▶ [What is being asked]: Skip every picture and transcribe the remaining material exactly.

▶ [Collected material]:
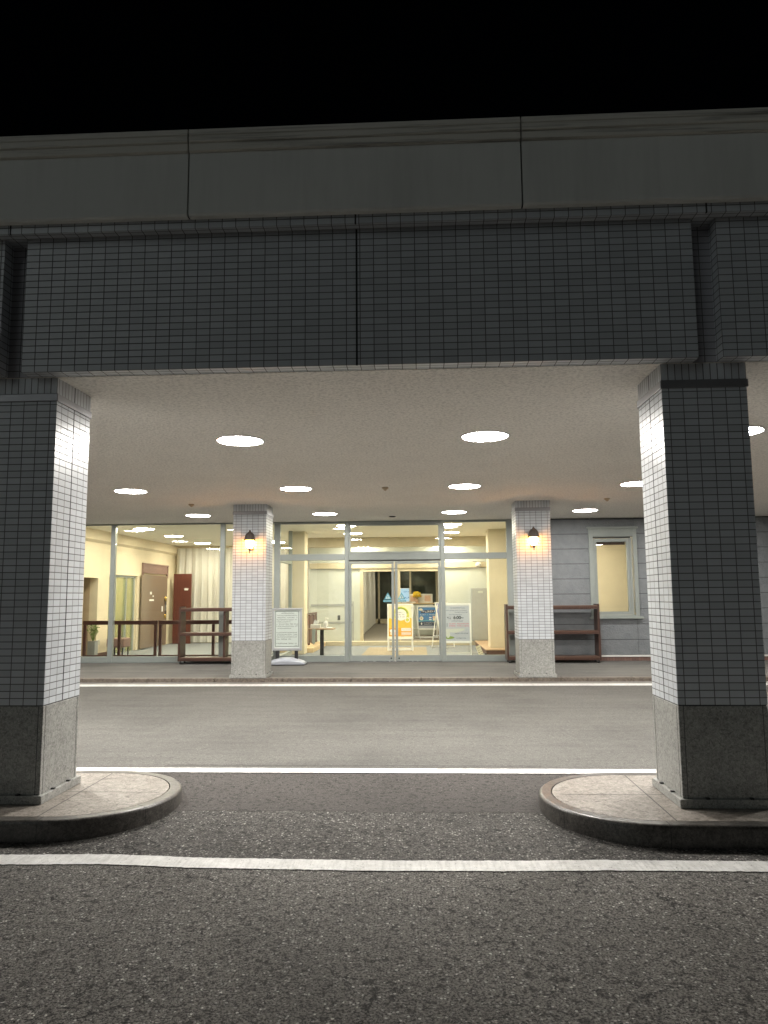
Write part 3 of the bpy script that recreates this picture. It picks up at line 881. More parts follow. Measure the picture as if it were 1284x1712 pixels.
# left lobby wall with openings
LX = -7.75
lw = thing('lobby_side_wall', 'cream lobby wall at far left with niche, glazed opening and wooden door head', 'wall', (LX, 10.96, .163))
lm = MB()
def L(y0, y1, z0, z1, x0=-.2, x1=0.0): lm.box(x0, x1, y0 - 10.96, y1 - 10.96, z0 - .163, z1 - .163)
L(10.97, 11.42, .163, ZI); L(11.42, 12.18, 2.06, ZI); L(12.18, 12.80, .163, ZI); L(12.80, 14.66, 2.17, ZI); L(14.66, 17.9, .163, ZI)
lm.build('wall_face', M_cream, lw)
MB().box(-.75, -.7, .46, 1.22, 0, 1.9).box(-.75, -.201, 1.221, 1.27, 0, 1.9).box(-.75, -.201, .41, .459, 0, 1.9).box(-.75, -.2, .46, 1.22, 1.9, 1.95).build('niche', M_tan, lw)
MB().box(.001, .014, .01, .46, .0, .10).box(.001, .014, 1.22, 1.84, 0, .10).build('skirting', M_stepface, lw)
mo = MB(); mo.prism([(0, 2.74), (.10, 2.80), (.10, 3.036), (0, 3.036)], 'y', .01, 6.9)
mo.v = [(x, y, z) for x, y, z in mo.v]; mo.build('cornice', M_cream, lw)
go = MB()
for y in (1.86, 2.35, 3.05, 3.60): go.box(-.12, -.04, y - .03, y + .03, 0, 2.0)
go.box(-.12, -.04, 1.83, 3.66, 1.95, 2.005); go.build('glazed_frame', M_alu, lw)
MB().box(-.085, -.077, 1.89, 3.57, 0, 1.95).build('pane', M_greenglass, lw)
MB().box(-1.9, -1.85, 1.7, 3.8, 0, 2.2).box(-1.85, -.2, 1.7, 1.75, 0, 2.2).box(-1.85, -.2, 3.75, 3.8, 0, 2.2).box(-1.85, -.2, 1.75, 3.75, 2.3, 2.35).build('side_passage', M_cream, lw)
ol = MB()
for y in (1.27, 1.38): ol.box(0, .008, y - .03, y + .03, .30, .42, bev=.002)
ol.build('outlet', M_offwhite, lw)
# door head, frosted door and red door
dh = MB(); dh.box(0, .03, 4.02, 6.0, 2.15, 2.35); dh.box(0, .05, 3.98, 6.06, 2.35, 2.39); dh.box(0, .045, 3.98, 4.05, 2.0, 2.35); dh.box(0, .045, 5.97, 6.04, 2.0, 2.35); dh.box(0, .05, 4.0, 6.03, 2.11, 2.149)
dh.build('door_head', M_lintel, lw)
def crown(mb, cx, cz, s, y, m):
    mb.poly([(cx - s * .7, y, cz - s * .5), (cx + s * .7, y, cz - s * .5), (cx + s * .8, y, cz - s * .25), (cx + s, y, cz + s * .35), (cx + s * .55, y, cz + s * .1),
             (cx + s * .4, y, cz + s * .55), (cx, y, cz + s * .25), (cx - s * .4, y, cz + s * .55), (cx - s * .55, y, cz + s * .1), (cx - s, y, cz + s * .35), (cx - s * .8, y, cz - s * .25)], m)
fd = thing('frosted_door', 'brown frosted glass door with brass pull handle and small white crown mark', 'door', (LX + .06, 15.80, .165), rz=rad(-90))
MB().box(-1.05, 1.0, -.012, .012, .02, 2.06, bev=.004).build('leaf', M_brownglass, fd)
hd = MB()
hd.tube((-.82, .05, .85), (-.82, .05, 1.38), .014); hd.tube((-.82, 0.012, .9), (-.82, .05, .9), .01); hd.tube((-.82, .012, 1.33), (-.82, .05, 1.33), .01)
hd.xf(Matrix.Identity(4)); hd.build('pull_handle', M_black, fd)
MB().tube((-.82, .05, .80), (-.82, .05, .92), .026).tube((-.82, .05, 1.31), (-.82, .05, 1.43), .026).build('brass_fitting', M_gold, fd)
cm = MB()
for v0 in (0,):
    crown(cm, .30, 1.55, .085, .0135, 0); crown(cm, .12, 1.46, .05, .0135, 0); rect(cm, .05, .42, 1.32, 1.37, .0135, 0)
    rect(cm, -.72, -.60, 1.0, 1.16, .0135, 0); rect(cm, -1.0, -.87, 1.02, 1.20, .014, 0)
cm.build('crown_mark', M_white, fd)
rd = thing('red_brown_door', 'open red brown wooden door with a white crown mark in front of the cream curtain', 'door', (-7.60, 17.2, .165))
MB().box(0, .55, 0, .045, .01, 2.14, bev=.004).build('leaf', M_reddoor, rd)
MB().box(.001, .22, -.008, -.001, .15, 1.0).box(.26, .53, -.008, -.001, .15, 1.0).build('panel', M_reddoor, rd)
cm = MB(); crown(cm, .40, 1.67, .075, -.004, 0); cm.build('crown_mark', M_white, rd)

# curtains
def curtain(name, label, x0, x1, y, z0, z1, amp=.05, wl=.17, rz=0.0, seed=1, group=None):
    mb = MB(); rng = random.Random(seed)
    n = int((x1 - x0) / .018); ph = 0
    prof = []
    w = wl
    for i in range(n + 1):
        x = (x1 - x0) * i / n
        ph += .018 / w * 2 * math.pi
        if rng.random() < .06: w = wl * rng.uniform(.7, 1.5)
        prof.append((x, amp * math.sin(ph) + amp * .35 * math.sin(ph * 2.3 + 1)))
    zs = [z0, z0 + (z1 - z0) * .35, z0 + (z1 - z0) * .7, z1 - .08, z1]
    for k, z in enumerate(zs):
        a = (1.1, 1.05, 1.0, .75, .5)[k]
        for x, d in prof: mb.v.append((x + .012 * math.sin(z * 2 + x * 5), d * a, z - z0))
    for k in range(len(zs) - 1):
        for i in range(n):
            b = k * (n + 1) + i
            mb.face((b, b + 1, b + n + 2, b + n + 1), 0, True)
    o = mb.build(name, M_curtain, loc=(x0, y, z0), fix=False)
    o.rotation_euler = (0, 0, rz)
    return tag(o, label, 'curtain', group)
curtain('curtain', 'wide cream pleated curtain along the back of the left lobby', -7.63, -3.3, 17.55, .19, 3.12, seed=3)
bw = MB(); bw.box(-8.4, -3.25, 17.85, 18.0, .163, ZI); tag(bw.build('lobby_rear_wall', M_cream), 'cream rear wall hidden behind the pleated lobby curtain', 'wall')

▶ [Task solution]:
Write part 3 of the bpy script that recreates this picture. It picks up at line 881. More parts follow. Measure the picture as if it were 1284x1712 pixels.
# left lobby wall with openings
LX = -7.75
lw = thing('lobby_side_wall', 'cream lobby wall at far left with niche, glazed opening and wooden door head', 'wall', (LX, 10.96, .163))
lm = MB()
def L(y0, y1, z0, z1, x0=-.2, x1=0.0): lm.box(x0, x1, y0 - 10.96, y1 - 10.96, z0 - .163, z1 - .163)
L(10.97, 11.42, .163, ZI); L(11.42, 12.18, 2.06, ZI); L(12.18, 12.80, .163, ZI); L(12.80, 14.66, 2.17, ZI); L(14.66, 17.9, .163, ZI)
lm.build('wall_face', M_cream, lw)
MB().box(-.75, -.7, .46, 1.22, 0, 1.9).box(-.75, -.201, 1.221, 1.27, 0, 1.9).box(-.75, -.201, .41, .459, 0, 1.9).box(-.75, -.2, .46, 1.22, 1.9, 1.95).build('niche', M_tan, lw)
MB().box(.001, .014, .01, .46, .0, .10).box(.001, .014, 1.22, 1.84, 0, .10).build('skirting', M_stepface, lw)
mo = MB(); mo.prism([(0, 2.74), (.10, 2.80), (.10, 3.036), (0, 3.036)], 'y', .01, 6.9)
mo.v = [(x, y, z) for x, y, z in mo.v]; mo.build('cornice', M_cream, lw)
go = MB()
for y in (1.86, 2.35, 3.05, 3.60): go.box(-.12, -.04, y - .03, y + .03, 0, 2.0)
go.box(-.12, -.04, 1.83, 3.66, 1.95, 2.005); go.build('glazed_frame', M_alu, lw)
MB().box(-.085, -.077, 1.89, 3.57, 0, 1.95).build('pane', M_greenglass, lw)
MB().box(-1.9, -1.85, 1.7, 3.8, 0, 2.2).box(-1.85, -.2, 1.7, 1.75, 0, 2.2).box(-1.85, -.2, 3.75, 3.8, 0, 2.2).box(-1.85, -.2, 1.75, 3.75, 2.3, 2.35).build('side_passage', M_cream, lw)
ol = MB()
for y in (1.27, 1.38): ol.box(0, .008, y - .03, y + .03, .30, .42, bev=.002)
ol.build('outlet', M_offwhite, lw)
# door head, frosted door and red door
dh = MB(); dh.box(0, .03, 4.02, 6.0, 2.15, 2.35); dh.box(0, .05, 3.98, 6.06, 2.35, 2.39); dh.box(0, .045, 3.98, 4.05, 2.0, 2.35); dh.box(0, .045, 5.97, 6.04, 2.0, 2.35); dh.box(0, .05, 4.0, 6.03, 2.11, 2.149)
dh.build('door_head', M_lintel, lw)
def crown(mb, cx, cz, s, y, m):
    mb.poly([(cx - s * .7, y, cz - s * .5), (cx + s * .7, y, cz - s * .5), (cx + s * .8, y, cz - s * .25), (cx + s, y, cz + s * .35), (cx + s * .55, y, cz + s * .1),
             (cx + s * .4, y, cz + s * .55), (cx, y, cz + s * .25), (cx - s * .4, y, cz + s * .55), (cx - s * .55, y, cz + s * .1), (cx - s, y, cz + s * .35), (cx - s * .8, y, cz - s * .25)], m)
fd = thing('frosted_door', 'brown frosted glass door with brass pull handle and small white crown mark', 'door', (LX + .06, 15.80, .165), rz=rad(-90))
MB().box(-1.05, 1.0, -.012, .012, .02, 2.06, bev=.004).build('leaf', M_brownglass, fd)
hd = MB()
hd.tube((-.82, .05, .85), (-.82, .05, 1.38), .014); hd.tube((-.82, 0.012, .9), (-.82, .05, .9), .01); hd.tube((-.82, .012, 1.33), (-.82, .05, 1.33), .01)
hd.xf(Matrix.Identity(4)); hd.build('pull_handle', M_black, fd)
MB().tube((-.82, .05, .80), (-.82, .05, .92), .026).tube((-.82, .05, 1.31), (-.82, .05, 1.43), .026).build('brass_fitting', M_gold, fd)
cm = MB()
for v0 in (0,):
    crown(cm, .30, 1.55, .085, .0135, 0); crown(cm, .12, 1.46, .05, .0135, 0); rect(cm, .05, .42, 1.32, 1.37, .0135, 0)
    rect(cm, -.72, -.60, 1.0, 1.16, .0135, 0); rect(cm, -1.0, -.87, 1.02, 1.20, .014, 0)
cm.build('crown_mark', M_white, fd)
rd = thing('red_brown_door', 'open red brown wooden door with a white crown mark in front of the cream curtain', 'door', (-7.60, 17.2, .165))
MB().box(0, .55, 0, .045, .01, 2.14, bev=.004).build('leaf', M_reddoor, rd)
MB().box(.001, .22, -.008, -.001, .15, 1.0).box(.26, .53, -.008, -.001, .15, 1.0).build('panel', M_reddoor, rd)
cm = MB(); crown(cm, .40, 1.67, .075, -.004, 0); cm.build('crown_mark', M_white, rd)

# curtains
def curtain(name, label, x0, x1, y, z0, z1, amp=.05, wl=.17, rz=0.0, seed=1, group=None):
    mb = MB(); rng = random.Random(seed)
    n = int((x1 - x0) / .018); ph = 0
    prof = []
    w = wl
    for i in range(n + 1):
        x = (x1 - x0) * i / n
        ph += .018 / w * 2 * math.pi
        if rng.random() < .06: w = wl * rng.uniform(.7, 1.5)
        prof.append((x, amp * math.sin(ph) + amp * .35 * math.sin(ph * 2.3 + 1)))
    zs = [z0, z0 + (z1 - z0) * .35, z0 + (z1 - z0) * .7, z1 - .08, z1]
    for k, z in enumerate(zs):
        a = (1.1, 1.05, 1.0, .75, .5)[k]
        for x, d in prof: mb.v.append((x + .012 * math.sin(z * 2 + x * 5), d * a, z - z0))
    for k in range(len(zs) - 1):
        for i in range(n):
            b = k * (n + 1) + i
            mb.face((b, b + 1, b + n + 2, b + n + 1), 0, True)
    o = mb.build(name, M_curtain, loc=(x0, y, z0), fix=False)
    o.rotation_euler = (0, 0, rz)
    return tag(o, label, 'curtain', group)
curtain('curtain', 'wide cream pleated curtain along the back of the left lobby', -7.63, -3.3, 17.55, .19, 3.12, seed=3)
bw = MB(); bw.box(-8.4, -3.25, 17.85, 18.0, .163, ZI); tag(bw.build('lobby_rear_wall', M_cream), 'cream rear wall hidden behind the pleated lobby curtain', 'wall')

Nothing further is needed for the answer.